> [What is required]:
Count how many lines contain the word "finishes". Please give only the number.

Entries with scene source code

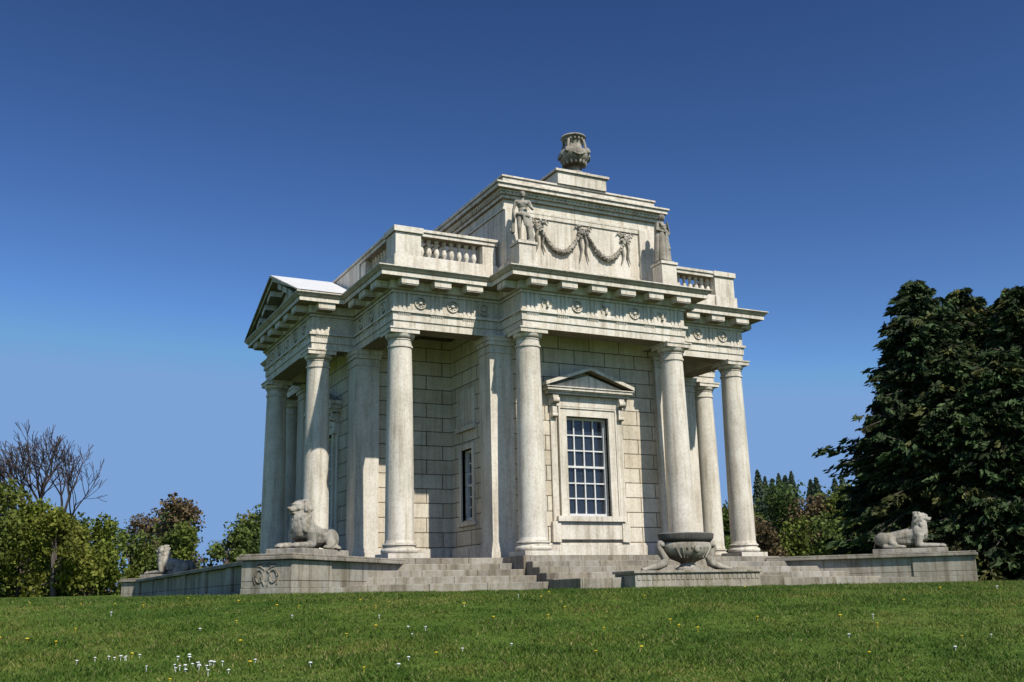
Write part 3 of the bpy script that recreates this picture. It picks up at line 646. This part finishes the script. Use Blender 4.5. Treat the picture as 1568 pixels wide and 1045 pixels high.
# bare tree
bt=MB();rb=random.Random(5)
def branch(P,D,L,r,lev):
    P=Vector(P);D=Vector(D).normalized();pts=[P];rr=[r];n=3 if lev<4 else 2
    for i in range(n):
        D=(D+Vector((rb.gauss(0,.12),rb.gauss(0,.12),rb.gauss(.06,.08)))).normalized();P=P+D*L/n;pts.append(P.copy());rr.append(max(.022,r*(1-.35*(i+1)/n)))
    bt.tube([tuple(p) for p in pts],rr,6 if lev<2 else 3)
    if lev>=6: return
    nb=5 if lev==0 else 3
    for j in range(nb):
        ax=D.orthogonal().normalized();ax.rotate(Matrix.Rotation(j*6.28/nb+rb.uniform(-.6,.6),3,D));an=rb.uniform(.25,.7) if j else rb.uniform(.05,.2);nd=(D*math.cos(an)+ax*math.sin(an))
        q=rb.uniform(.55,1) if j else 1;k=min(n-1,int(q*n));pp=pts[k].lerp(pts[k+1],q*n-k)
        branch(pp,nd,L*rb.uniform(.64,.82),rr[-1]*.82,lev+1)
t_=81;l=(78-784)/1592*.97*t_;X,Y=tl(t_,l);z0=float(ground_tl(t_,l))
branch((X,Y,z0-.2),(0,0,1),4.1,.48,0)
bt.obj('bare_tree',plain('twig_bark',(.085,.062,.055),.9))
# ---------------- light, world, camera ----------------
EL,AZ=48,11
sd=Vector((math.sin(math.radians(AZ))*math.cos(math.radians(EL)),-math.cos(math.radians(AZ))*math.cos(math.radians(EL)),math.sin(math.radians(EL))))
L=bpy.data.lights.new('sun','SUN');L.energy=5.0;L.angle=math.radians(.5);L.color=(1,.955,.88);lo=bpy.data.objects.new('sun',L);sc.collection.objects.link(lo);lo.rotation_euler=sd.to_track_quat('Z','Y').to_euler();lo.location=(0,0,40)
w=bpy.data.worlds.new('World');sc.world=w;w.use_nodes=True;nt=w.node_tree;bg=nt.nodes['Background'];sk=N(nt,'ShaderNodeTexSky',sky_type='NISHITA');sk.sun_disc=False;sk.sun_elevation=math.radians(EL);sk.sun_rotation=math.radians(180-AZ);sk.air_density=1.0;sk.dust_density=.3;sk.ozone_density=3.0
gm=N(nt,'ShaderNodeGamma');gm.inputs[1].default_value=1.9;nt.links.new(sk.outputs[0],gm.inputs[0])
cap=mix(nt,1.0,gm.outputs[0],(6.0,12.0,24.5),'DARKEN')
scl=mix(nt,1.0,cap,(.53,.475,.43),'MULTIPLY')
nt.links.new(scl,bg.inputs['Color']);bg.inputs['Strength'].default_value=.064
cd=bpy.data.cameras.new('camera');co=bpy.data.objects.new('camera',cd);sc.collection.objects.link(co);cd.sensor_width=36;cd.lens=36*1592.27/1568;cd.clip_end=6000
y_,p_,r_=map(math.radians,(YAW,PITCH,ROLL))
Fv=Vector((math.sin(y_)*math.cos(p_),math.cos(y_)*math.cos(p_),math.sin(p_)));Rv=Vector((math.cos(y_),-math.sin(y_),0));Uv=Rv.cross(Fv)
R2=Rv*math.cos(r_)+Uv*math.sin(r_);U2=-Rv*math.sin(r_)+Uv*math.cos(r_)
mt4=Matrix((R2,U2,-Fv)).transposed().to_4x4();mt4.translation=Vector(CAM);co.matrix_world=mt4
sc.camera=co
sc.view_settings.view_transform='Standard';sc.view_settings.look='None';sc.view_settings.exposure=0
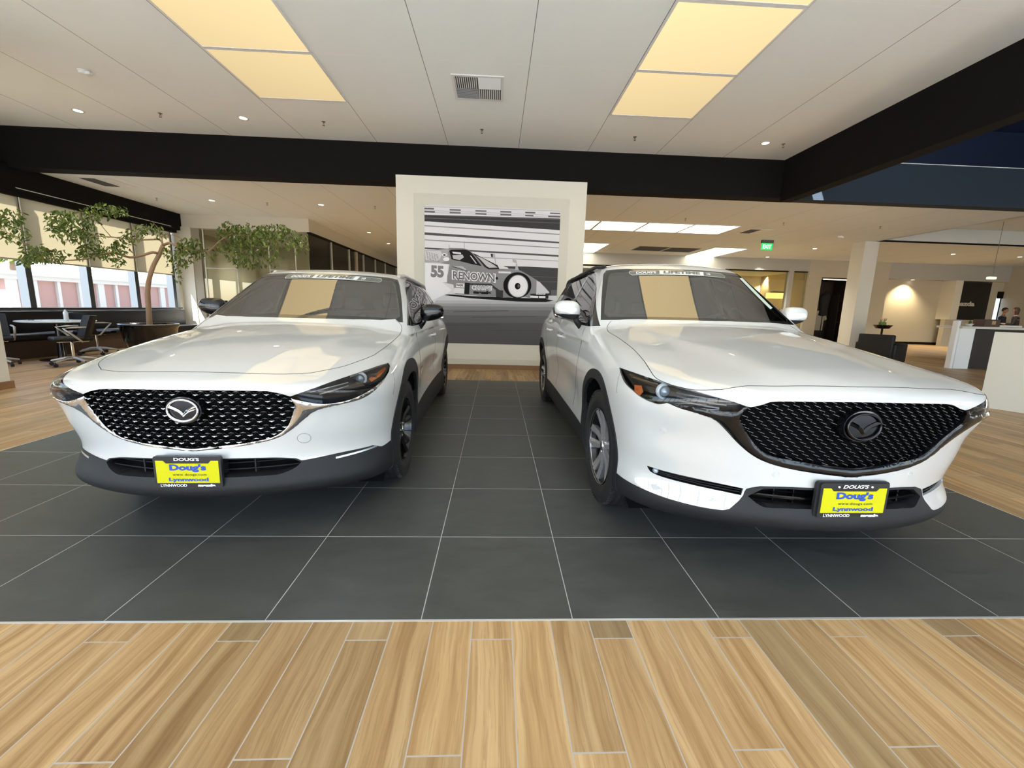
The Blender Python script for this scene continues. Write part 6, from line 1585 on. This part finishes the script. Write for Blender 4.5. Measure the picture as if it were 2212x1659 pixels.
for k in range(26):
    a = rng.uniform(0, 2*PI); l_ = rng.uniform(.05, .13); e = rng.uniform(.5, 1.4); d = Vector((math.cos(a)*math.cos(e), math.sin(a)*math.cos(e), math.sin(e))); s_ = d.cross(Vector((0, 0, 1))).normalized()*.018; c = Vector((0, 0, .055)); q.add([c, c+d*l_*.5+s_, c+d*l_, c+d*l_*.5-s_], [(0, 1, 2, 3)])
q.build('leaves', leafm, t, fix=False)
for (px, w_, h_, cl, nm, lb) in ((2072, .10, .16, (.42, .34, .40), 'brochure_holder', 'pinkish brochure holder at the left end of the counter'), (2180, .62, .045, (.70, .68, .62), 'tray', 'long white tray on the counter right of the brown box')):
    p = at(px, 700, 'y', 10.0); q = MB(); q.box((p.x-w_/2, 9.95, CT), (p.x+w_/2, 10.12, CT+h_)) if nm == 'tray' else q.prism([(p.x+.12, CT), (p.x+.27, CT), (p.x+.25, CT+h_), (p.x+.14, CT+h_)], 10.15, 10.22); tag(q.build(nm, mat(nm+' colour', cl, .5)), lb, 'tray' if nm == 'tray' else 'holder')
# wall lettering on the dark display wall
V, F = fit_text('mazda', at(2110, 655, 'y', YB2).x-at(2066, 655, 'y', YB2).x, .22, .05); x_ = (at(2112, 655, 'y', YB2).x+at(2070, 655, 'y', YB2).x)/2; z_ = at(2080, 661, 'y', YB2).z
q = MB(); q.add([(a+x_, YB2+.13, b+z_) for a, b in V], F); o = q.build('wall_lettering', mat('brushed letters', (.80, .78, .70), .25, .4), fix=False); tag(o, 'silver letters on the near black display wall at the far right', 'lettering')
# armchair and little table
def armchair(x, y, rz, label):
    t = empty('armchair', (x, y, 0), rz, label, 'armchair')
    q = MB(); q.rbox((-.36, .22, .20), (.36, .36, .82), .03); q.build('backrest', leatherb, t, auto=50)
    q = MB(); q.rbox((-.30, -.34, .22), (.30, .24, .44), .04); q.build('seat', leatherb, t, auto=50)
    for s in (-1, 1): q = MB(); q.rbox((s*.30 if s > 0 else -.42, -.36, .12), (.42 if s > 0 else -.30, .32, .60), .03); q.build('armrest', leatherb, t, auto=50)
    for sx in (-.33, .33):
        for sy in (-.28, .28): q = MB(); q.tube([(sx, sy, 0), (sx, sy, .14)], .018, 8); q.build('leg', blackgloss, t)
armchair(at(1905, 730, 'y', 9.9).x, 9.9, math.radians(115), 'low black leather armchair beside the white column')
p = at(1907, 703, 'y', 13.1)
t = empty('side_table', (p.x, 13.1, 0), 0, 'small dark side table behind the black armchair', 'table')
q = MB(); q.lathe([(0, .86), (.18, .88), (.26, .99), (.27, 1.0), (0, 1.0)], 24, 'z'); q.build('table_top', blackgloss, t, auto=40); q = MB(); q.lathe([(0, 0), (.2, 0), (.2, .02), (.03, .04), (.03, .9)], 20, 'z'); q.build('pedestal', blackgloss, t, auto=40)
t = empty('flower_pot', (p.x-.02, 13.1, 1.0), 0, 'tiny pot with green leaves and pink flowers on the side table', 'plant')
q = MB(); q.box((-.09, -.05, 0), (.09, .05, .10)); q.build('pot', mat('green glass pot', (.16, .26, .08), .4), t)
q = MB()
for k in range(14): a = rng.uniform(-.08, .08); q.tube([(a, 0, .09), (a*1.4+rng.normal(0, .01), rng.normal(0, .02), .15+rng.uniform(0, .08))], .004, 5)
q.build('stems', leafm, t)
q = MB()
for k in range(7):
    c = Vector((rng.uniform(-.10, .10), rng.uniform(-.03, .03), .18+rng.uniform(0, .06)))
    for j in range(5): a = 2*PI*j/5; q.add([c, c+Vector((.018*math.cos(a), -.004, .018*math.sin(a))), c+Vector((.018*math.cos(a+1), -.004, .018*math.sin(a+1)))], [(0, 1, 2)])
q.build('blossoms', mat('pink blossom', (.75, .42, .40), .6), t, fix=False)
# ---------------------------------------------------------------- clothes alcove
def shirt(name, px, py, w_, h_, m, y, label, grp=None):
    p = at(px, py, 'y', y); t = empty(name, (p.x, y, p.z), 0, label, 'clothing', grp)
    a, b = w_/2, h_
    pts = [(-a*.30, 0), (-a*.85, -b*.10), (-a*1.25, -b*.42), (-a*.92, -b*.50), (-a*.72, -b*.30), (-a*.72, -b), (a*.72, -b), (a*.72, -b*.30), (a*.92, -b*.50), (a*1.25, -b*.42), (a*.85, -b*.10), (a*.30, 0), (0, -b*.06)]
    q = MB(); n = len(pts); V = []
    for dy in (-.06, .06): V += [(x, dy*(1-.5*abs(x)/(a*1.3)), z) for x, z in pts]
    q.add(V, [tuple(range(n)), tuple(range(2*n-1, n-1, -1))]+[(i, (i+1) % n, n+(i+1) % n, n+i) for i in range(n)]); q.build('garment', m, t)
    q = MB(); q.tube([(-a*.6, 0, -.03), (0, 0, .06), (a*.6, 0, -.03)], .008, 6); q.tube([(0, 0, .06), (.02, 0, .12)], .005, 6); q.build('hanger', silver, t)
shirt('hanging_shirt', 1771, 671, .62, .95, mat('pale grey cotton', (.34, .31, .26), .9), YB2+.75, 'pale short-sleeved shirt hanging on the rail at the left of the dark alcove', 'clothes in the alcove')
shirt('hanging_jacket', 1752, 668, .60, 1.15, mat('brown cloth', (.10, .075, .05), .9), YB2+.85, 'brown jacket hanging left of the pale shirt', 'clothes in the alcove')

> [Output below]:
2